ロジェ・ヴァディムの1956年の映画「素敵な悪女」の原題は、Et Dieu créa la femme(そして神は女を作られた)である。これが聖書の創世記の記述を意識したものであることは明確である。創世記は、女の誕生を人類の原罪の直接の原因としているが、それほど女というものは、キリスト教徒にとっては、罪深いものなのである。この映画はそうした女のどうしようもない罪深さと、それに翻弄される男たちの愚かさを描いたものである。

この映画はフランス人の不道徳な生き方を描いたという点で、ヌーヴェル・ヴァーグの先駆的な作品だとの評価もあるが、やはり何と言っても、ブリジット・バルドーを一躍スーパースターとして売り出した点に最大の歴史的な意義をもったものだ。当時、監督のヴァディムはバルドーの肉体の魅力にすっかりいかれており、彼女の魅力を世界中に知ってほしいと思ってこの映画を作ったようだ。彼女を売り込むことで、その彼女を掘り出した自分自身の功績を世間にアピールしたかったようである。
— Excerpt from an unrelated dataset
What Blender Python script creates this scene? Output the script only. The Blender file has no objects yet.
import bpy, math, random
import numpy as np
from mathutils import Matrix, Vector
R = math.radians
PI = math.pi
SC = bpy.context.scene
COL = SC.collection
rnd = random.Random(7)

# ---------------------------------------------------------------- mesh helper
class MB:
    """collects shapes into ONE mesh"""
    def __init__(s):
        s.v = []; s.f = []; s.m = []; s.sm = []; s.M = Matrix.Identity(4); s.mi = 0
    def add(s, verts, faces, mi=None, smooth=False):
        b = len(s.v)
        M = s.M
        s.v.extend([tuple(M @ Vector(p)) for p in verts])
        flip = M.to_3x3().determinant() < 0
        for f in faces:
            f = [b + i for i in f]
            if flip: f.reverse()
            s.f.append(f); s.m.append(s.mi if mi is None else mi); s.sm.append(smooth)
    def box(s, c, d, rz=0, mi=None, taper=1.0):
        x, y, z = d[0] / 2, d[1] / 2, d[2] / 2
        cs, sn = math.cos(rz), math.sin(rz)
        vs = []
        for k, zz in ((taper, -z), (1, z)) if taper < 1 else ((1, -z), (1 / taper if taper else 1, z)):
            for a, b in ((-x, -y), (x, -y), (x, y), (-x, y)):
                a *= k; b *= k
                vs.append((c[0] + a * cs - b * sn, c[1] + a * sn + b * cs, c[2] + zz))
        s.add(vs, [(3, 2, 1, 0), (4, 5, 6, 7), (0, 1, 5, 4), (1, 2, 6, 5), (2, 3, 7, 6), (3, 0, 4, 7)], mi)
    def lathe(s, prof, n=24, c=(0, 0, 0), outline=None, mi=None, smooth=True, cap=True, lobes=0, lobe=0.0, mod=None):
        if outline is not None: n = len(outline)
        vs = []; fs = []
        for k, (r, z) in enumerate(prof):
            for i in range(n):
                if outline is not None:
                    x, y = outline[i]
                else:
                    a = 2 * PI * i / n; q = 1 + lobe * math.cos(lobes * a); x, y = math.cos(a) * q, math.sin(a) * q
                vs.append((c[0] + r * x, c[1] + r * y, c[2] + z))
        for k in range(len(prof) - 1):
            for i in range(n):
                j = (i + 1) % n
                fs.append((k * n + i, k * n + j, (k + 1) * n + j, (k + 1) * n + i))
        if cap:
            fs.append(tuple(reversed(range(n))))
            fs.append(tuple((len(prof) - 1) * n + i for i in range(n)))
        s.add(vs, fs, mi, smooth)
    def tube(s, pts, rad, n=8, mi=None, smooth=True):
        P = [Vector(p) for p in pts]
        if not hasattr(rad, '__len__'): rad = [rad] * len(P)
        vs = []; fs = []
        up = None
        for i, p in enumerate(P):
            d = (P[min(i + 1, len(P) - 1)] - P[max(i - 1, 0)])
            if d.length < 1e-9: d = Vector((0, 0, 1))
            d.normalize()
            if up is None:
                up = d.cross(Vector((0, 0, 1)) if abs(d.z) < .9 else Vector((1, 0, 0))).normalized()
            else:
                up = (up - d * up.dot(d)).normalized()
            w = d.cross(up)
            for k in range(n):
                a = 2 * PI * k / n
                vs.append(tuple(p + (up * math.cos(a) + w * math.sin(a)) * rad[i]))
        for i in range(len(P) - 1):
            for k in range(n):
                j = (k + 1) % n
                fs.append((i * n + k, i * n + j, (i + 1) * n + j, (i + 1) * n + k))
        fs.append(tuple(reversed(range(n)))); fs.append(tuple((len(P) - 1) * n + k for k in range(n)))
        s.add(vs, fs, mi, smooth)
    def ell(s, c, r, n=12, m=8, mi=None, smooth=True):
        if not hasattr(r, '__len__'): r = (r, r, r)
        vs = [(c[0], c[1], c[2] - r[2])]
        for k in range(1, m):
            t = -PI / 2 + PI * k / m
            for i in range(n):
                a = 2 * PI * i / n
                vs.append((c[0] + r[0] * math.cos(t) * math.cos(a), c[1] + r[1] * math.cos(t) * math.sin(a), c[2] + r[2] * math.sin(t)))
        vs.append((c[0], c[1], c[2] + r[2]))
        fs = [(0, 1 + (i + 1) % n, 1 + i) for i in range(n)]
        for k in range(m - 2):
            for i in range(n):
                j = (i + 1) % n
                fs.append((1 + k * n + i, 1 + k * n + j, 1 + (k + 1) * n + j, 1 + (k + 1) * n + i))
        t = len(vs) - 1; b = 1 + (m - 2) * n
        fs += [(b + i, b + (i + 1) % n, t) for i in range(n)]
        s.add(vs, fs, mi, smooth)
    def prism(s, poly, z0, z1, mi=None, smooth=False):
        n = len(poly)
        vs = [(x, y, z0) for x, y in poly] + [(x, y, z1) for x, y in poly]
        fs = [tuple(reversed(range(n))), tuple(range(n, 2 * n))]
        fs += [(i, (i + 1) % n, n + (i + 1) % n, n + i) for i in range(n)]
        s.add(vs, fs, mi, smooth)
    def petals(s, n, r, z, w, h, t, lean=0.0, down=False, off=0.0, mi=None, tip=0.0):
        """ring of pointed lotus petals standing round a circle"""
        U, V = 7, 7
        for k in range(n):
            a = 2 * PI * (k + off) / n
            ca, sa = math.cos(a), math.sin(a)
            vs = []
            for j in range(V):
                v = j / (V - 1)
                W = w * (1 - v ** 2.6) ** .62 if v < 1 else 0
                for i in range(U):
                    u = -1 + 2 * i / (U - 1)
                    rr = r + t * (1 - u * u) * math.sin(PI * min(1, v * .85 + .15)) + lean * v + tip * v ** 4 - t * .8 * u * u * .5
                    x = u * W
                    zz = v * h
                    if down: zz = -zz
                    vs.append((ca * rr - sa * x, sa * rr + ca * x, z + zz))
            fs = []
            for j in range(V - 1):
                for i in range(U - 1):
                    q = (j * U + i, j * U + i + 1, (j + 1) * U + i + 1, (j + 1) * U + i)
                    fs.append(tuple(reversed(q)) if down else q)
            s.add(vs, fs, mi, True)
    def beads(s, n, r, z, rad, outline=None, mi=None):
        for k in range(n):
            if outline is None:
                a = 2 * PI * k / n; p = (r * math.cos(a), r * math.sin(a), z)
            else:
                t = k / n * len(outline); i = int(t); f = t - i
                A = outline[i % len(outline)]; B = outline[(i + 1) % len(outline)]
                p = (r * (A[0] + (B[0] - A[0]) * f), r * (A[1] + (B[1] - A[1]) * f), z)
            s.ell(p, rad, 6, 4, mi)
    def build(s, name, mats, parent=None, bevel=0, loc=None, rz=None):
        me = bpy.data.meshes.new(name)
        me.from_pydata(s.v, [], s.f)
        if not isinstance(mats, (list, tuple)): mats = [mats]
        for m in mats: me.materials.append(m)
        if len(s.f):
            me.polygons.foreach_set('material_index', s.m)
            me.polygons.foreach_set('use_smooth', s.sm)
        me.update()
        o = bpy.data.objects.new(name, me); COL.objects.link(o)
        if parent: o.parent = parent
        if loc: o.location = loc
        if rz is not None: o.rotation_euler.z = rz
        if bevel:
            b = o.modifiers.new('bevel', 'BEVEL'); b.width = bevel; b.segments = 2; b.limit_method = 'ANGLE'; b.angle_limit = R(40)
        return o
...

たしかにブリジット・バルドーのセックスアピールは強烈だ。がたいがしっかりしている上に、豊満な肉体がえもいわれぬ調和をかもし出し、フランス男ならずとも、だれでもしゃぶりつきたくなるような魅力だ。こんな女なら、フランス男たちが揃って骨抜きになるのもいたし方がない、そんなふうに思わせる。

もっともこの映画には、フランス男ばかりではなく、ドイツ人の中年男クルト・ユルゲンスも出てくる。頭が禿げ上がって、いかにも分別盛りのドイツ人であるクルト・ユルゲンスさえメロメロになるのだから、バルドーの魅力には毒気のようなものも含まれているのだろう、そんなふうにも感じさせる。

バルドーはやや頭の弱い二十一歳の女を演じている。彼女は孤児で、里親のところに預けられているのだが、日頃の素行が悪いので、孤児院に送り返されそうになる。そこで近くに住んでいるお人よしの男と結婚することで、なんとか孤児院に戻らずにすむ。彼女が実際に愛しているのは、夫の兄のほうなのだが、彼はあばずれ女であるバルドーを軽蔑している。そんな男をバルドーは、あわよくば誘惑しようとし、誘惑に成功して浜辺でセックスする。

兄弟と交わりあった彼女に、その兄弟の末の弟までが、お相伴意にありつこうとして近づいてくる。どうしようもなく破綻した人間関係が展開されるわけである。それは不道徳といったなまやさしいものではない。これが人間の人間らし生き方なのよ、といった信念に支えられているから、本人は自分を不道徳などと思っていないし、むしろ人間として自然なことをしているのだと思っているのだ。なにしろ、むくむくと性欲が高まってきたら、すみやかにそれを発散しないでは、いてもたってもいられないのである。

こんなわけでこの映画は、魅力にあふれたあばずれ女の自由奔放な生き方を描いており、じつにあっけらかんとした楽天性に彩られている。バルドーの肢体の美しさを味わうだけでも、見た甲斐があったというものだ。